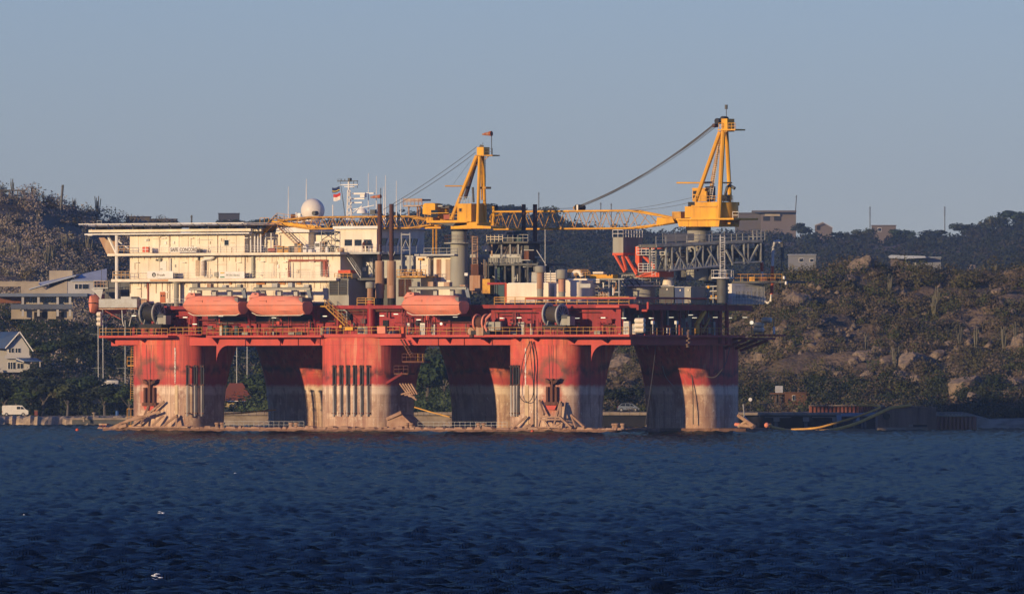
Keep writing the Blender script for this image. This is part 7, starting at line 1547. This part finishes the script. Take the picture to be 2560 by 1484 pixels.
car('silver hatchback parked on the quay seen between the right columns', 1544, 1599, gy(1570, 2195), 2195, M_carsilver, [(0, .3), (.0, .85), (.05, 1.0), (.18, 1.42), (.5, 1.46), (.66, 1.38), (.82, .98), (.98, .78), (1, .4), (.97, .28)], [[(.10, 1.0), (.20, 1.36), (.34, 1.38), (.34, .98)], [(.37, .98), (.37, 1.38), (.55, 1.36), (.55, .96)], [(.58, .96), (.58, 1.34), (.64, 1.30), (.76, .95)]], 'car', 'car')
car('dark car parked in the shade left of the brown timber hut', 1890, 1943, gy(1915, 2190), 2190, M_cardark, [(0, .3), (.0, .85), (.05, 1.0), (.18, 1.42), (.5, 1.46), (.66, 1.38), (.82, .98), (.98, .78), (1, .4), (.97, .28)], [[(.10, 1.0), (.20, 1.36), (.34, 1.38), (.34, .98)], [(.37, .98), (.37, 1.38), (.55, 1.36), (.55, .96)], [(.58, .96), (.58, 1.34), (.64, 1.30), (.76, .95)]], 'car', 'car')
# ---- hut, signs, quay
Y = 2185; yg = gy(1990, Y)
t = TW('timber_hut', 'brown timber hut with a small pale window on the right quay', 'hut', 1988, yg, Y)
MB().wbox(1962, 2016, 983, yg, Y+.15, 3).build('core', M_wood, t)
for i in range(8):
    y = 982+(yg-982)*i/8; WB(t, 'board', M_wood, 1962, 2016, y+.25, y+(yg-982)/8-.25, Y+random.uniform(0, .05), .12)
WB(t, 'roof', M_wood, 1960, 2018, 979.5, 982, Y-.3, 4); wwin(t, 1981, 1987, 988, 1000, Y, 0)
WB(t, 'lean_to_roof', M_wood, 1925, 1961, 981, 985, Y+.5, 3); WB(t, 'lean_to_wall', M_wood, 1936, 1961, 985, yg, Y+1.5, 1)
for x in (1940, 1952): WB(t, 'post', M_greyd, x, x+2, 985, yg, Y+1.2, .2)
t = TW('notice_sign', 'white notice sign on a post above the timber hut', 'sign', 1947, 1000, Y+1); WB(t, 'panel', mat('pale_sign_panel', (.42, .44, .50), .6), 1938, 1957, 964, 981, Y+.4, .1); wtube(t, 'post', M_greyd, [(1947, yg, Y+.6), (1947, 978, Y+.6)], .08, 4)
for i in range(4): WB(t, 'print_line', M_grey, 1940, 1955-random.uniform(0, 6), 967+i*3.2, 968+i*3.2, Y+.37, .02)
t = TW('round_sign', 'small white rounded sign on a thin post left of the dark car', 'sign', 1876, 1010, Y-5); MB().lathe(W(1876, 998, Y-5), [(.28, 0), (.33, .04), (.3, .08)], 10, 'v').build('disc', M_white2, t); wtube(t, 'post', M_greyd, [(1876, gy(1876, Y-5), Y-4.9), (1876, 998, Y-4.9)], .05, 4)
t = TW('rust_sheet_wall', 'low rust red ribbed sheet pile wall on the right quay', 'wall', 2090, 1030, 2150)
WB(t, 'cap', M_conc, 2022, 2212, 1012, 1014, 2149, 1)
for i in range(19): x = 2023+i*9.8; MB().prism([(W(x, 0, 2150)[0], 2150.3), (W(x+3, 0, 2150)[0], 2149.8), (W(x+6.5, 0, 2150)[0], 2149.8), (W(x+9.4, 0, 2150)[0], 2150.3)], W(0, 1036, 2150)[2], W(0, 1014, 2150)[2], 'uv').build('sheet_pile', mat('rust_red_sheet', (.26, .08, .045), .85, dirt=(.12, .05, .03), amt=.6, scale=.8, streak=True), t)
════
• Work to do
Omit the pictures and output all of the other material exactly.

• Result
Keep writing the Blender script for this image. This is part 7, starting at line 1547. This part finishes the script. Take the picture to be 2560 by 1484 pixels.
car('silver hatchback parked on the quay seen between the right columns', 1544, 1599, gy(1570, 2195), 2195, M_carsilver, [(0, .3), (.0, .85), (.05, 1.0), (.18, 1.42), (.5, 1.46), (.66, 1.38), (.82, .98), (.98, .78), (1, .4), (.97, .28)], [[(.10, 1.0), (.20, 1.36), (.34, 1.38), (.34, .98)], [(.37, .98), (.37, 1.38), (.55, 1.36), (.55, .96)], [(.58, .96), (.58, 1.34), (.64, 1.30), (.76, .95)]], 'car', 'car')
car('dark car parked in the shade left of the brown timber hut', 1890, 1943, gy(1915, 2190), 2190, M_cardark, [(0, .3), (.0, .85), (.05, 1.0), (.18, 1.42), (.5, 1.46), (.66, 1.38), (.82, .98), (.98, .78), (1, .4), (.97, .28)], [[(.10, 1.0), (.20, 1.36), (.34, 1.38), (.34, .98)], [(.37, .98), (.37, 1.38), (.55, 1.36), (.55, .96)], [(.58, .96), (.58, 1.34), (.64, 1.30), (.76, .95)]], 'car', 'car')
# ---- hut, signs, quay
Y = 2185; yg = gy(1990, Y)
t = TW('timber_hut', 'brown timber hut with a small pale window on the right quay', 'hut', 1988, yg, Y)
MB().wbox(1962, 2016, 983, yg, Y+.15, 3).build('core', M_wood, t)
for i in range(8):
    y = 982+(yg-982)*i/8; WB(t, 'board', M_wood, 1962, 2016, y+.25, y+(yg-982)/8-.25, Y+random.uniform(0, .05), .12)
WB(t, 'roof', M_wood, 1960, 2018, 979.5, 982, Y-.3, 4); wwin(t, 1981, 1987, 988, 1000, Y, 0)
WB(t, 'lean_to_roof', M_wood, 1925, 1961, 981, 985, Y+.5, 3); WB(t, 'lean_to_wall', M_wood, 1936, 1961, 985, yg, Y+1.5, 1)
for x in (1940, 1952): WB(t, 'post', M_greyd, x, x+2, 985, yg, Y+1.2, .2)
t = TW('notice_sign', 'white notice sign on a post above the timber hut', 'sign', 1947, 1000, Y+1); WB(t, 'panel', mat('pale_sign_panel', (.42, .44, .50), .6), 1938, 1957, 964, 981, Y+.4, .1); wtube(t, 'post', M_greyd, [(1947, yg, Y+.6), (1947, 978, Y+.6)], .08, 4)
for i in range(4): WB(t, 'print_line', M_grey, 1940, 1955-random.uniform(0, 6), 967+i*3.2, 968+i*3.2, Y+.37, .02)
t = TW('round_sign', 'small white rounded sign on a thin post left of the dark car', 'sign', 1876, 1010, Y-5); MB().lathe(W(1876, 998, Y-5), [(.28, 0), (.33, .04), (.3, .08)], 10, 'v').build('disc', M_white2, t); wtube(t, 'post', M_greyd, [(1876, gy(1876, Y-5), Y-4.9), (1876, 998, Y-4.9)], .05, 4)
t = TW('rust_sheet_wall', 'low rust red ribbed sheet pile wall on the right quay', 'wall', 2090, 1030, 2150)
WB(t, 'cap', M_conc, 2022, 2212, 1012, 1014, 2149, 1)
for i in range(19): x = 2023+i*9.8; MB().prism([(W(x, 0, 2150)[0], 2150.3), (W(x+3, 0, 2150)[0], 2149.8), (W(x+6.5, 0, 2150)[0], 2149.8), (W(x+9.4, 0, 2150)[0], 2150.3)], W(0, 1036, 2150)[2], W(0, 1014, 2150)[2], 'uv').build('sheet_pile', mat('rust_red_sheet', (.26, .08, .045), .85, dirt=(.12, .05, .03), amt=.6, scale=.8, streak=True), t)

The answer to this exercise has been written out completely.